THUNDER BAY — A Thunder Bay-area resident is waiting to hear back from the American Meteor Society after a fireball streaked through the night sky over the weekend.
Reid Mason, who lives on the Lake Superior shoreline in Shuniah, had his security cameras capture the flaming object just after midnight on Sunday.
"It's pretty obviously a meteor," he said, but added he would like confirmation from experts.
Mason described it as a rare sighting, as even though "everybody's seen 'shooting stars,' they're way up in the sky, usually just little faint dots."
Since his cameras are relatively new, and very sensitive to light, he wonders if they might have accentuated the brightness of the image and made the object appear larger than it would to the naked eye.
But Mason noted that the American Meteor Society has also received a report of a meteor sighting from a person west of Winnipeg at exactly the same time Sunday morning.
"If he saw it all the way in Manitoba, if it was the same one then it was awfully big," he said.

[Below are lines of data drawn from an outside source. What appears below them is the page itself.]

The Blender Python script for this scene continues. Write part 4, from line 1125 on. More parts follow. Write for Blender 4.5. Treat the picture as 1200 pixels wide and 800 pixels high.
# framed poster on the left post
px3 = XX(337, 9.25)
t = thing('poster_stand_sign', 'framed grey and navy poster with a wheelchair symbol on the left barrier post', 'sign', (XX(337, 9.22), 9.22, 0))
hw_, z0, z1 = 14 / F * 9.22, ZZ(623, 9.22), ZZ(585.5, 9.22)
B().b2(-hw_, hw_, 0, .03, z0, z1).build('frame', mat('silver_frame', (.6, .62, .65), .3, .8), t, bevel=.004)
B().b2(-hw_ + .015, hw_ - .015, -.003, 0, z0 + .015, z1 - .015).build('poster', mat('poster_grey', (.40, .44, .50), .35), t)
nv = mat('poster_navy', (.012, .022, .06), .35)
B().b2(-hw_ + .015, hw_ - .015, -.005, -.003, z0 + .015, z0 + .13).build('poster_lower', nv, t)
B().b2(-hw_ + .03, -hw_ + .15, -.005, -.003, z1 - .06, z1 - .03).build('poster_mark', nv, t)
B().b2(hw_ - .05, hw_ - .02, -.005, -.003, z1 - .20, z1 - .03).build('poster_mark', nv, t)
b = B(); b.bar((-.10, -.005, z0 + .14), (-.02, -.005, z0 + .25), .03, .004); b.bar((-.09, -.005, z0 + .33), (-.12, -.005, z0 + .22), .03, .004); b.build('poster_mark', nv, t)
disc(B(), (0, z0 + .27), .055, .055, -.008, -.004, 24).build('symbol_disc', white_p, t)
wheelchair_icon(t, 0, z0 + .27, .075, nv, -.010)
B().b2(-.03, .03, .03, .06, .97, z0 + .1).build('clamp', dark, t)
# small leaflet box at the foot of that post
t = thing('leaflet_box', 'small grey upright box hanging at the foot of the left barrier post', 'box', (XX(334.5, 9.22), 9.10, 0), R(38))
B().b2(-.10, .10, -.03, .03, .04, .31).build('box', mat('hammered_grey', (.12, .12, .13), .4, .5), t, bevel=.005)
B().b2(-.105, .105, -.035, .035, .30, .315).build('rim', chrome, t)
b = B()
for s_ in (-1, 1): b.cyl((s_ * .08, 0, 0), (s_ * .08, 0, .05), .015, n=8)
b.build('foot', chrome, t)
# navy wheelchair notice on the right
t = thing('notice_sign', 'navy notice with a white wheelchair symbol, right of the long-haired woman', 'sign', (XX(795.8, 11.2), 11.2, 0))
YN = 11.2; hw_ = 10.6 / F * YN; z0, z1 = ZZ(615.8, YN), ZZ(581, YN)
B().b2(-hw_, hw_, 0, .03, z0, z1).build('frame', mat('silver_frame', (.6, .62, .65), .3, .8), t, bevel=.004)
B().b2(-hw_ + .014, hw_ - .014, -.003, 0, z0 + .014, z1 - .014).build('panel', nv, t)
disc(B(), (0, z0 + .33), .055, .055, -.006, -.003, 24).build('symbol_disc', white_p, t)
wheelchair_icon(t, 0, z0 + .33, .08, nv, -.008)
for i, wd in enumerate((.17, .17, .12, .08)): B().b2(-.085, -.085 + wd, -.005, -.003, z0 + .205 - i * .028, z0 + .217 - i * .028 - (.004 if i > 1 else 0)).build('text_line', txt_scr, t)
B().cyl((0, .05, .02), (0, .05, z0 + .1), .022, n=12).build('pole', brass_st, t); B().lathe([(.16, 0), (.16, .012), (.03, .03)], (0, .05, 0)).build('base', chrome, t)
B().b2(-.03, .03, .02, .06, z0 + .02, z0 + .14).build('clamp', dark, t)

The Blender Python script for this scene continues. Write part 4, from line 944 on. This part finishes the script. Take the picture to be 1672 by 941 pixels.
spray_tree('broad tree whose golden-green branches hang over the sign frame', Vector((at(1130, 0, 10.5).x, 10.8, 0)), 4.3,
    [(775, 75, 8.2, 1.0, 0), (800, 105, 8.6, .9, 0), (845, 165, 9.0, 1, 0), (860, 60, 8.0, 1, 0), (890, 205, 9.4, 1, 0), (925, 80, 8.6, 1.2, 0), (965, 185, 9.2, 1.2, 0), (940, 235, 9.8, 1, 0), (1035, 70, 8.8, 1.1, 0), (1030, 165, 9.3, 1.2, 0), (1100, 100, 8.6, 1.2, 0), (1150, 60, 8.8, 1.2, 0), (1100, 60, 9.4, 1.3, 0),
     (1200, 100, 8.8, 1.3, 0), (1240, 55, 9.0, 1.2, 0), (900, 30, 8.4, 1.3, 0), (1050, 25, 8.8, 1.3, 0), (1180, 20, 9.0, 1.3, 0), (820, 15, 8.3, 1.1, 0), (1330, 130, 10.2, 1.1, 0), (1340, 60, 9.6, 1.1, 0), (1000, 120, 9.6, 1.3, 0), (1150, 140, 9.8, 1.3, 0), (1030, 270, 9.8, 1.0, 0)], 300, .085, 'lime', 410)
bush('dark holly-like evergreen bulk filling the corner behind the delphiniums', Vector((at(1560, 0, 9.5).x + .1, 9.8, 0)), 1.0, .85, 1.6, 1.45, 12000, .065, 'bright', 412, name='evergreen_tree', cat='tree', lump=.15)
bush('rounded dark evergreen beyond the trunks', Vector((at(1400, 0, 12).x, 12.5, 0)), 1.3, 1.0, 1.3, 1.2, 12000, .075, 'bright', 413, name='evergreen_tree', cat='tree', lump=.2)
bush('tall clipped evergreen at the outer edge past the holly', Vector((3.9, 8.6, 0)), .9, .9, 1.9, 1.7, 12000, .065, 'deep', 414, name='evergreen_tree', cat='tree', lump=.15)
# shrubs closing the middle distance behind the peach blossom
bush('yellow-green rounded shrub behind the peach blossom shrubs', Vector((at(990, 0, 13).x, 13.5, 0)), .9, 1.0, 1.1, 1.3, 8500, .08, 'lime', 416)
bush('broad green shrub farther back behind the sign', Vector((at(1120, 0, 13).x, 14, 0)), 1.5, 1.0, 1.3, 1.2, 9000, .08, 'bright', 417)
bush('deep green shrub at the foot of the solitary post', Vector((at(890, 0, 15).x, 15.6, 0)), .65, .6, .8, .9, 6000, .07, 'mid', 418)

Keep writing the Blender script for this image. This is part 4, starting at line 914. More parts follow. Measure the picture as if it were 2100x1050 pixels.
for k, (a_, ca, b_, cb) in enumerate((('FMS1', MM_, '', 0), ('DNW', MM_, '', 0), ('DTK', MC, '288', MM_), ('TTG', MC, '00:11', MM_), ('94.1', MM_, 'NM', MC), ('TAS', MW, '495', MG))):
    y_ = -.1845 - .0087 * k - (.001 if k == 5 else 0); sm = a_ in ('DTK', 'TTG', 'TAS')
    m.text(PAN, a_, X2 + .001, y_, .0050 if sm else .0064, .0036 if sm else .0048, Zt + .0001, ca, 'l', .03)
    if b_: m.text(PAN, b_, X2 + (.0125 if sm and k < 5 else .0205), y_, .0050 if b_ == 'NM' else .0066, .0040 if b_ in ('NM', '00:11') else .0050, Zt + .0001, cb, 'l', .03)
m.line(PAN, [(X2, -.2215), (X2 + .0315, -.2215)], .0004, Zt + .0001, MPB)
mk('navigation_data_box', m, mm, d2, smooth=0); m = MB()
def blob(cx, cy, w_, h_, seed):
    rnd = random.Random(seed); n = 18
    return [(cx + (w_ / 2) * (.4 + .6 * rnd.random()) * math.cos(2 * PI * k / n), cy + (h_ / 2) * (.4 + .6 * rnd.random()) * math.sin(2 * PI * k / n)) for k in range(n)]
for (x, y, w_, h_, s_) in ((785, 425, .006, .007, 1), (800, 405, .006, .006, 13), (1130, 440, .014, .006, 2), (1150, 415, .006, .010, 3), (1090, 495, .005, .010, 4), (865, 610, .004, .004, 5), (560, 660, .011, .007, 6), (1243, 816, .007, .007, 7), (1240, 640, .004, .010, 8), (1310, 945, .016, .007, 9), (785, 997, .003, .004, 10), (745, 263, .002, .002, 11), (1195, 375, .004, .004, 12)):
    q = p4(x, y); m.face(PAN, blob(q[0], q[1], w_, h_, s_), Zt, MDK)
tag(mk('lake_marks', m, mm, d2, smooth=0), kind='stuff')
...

The American Meteor Society is a non-profit scientific organization that was founded in 1911.
It reported last week that March is the slowest month of the year for meteor activity, with no major annual showers taking place this time of year.
According to the National Geographic Society, over the course of an average year, the Earth is hit by about 6,100 meteors large enough to reach the ground, but the vast majority fall unnoticed in uninhabited areas.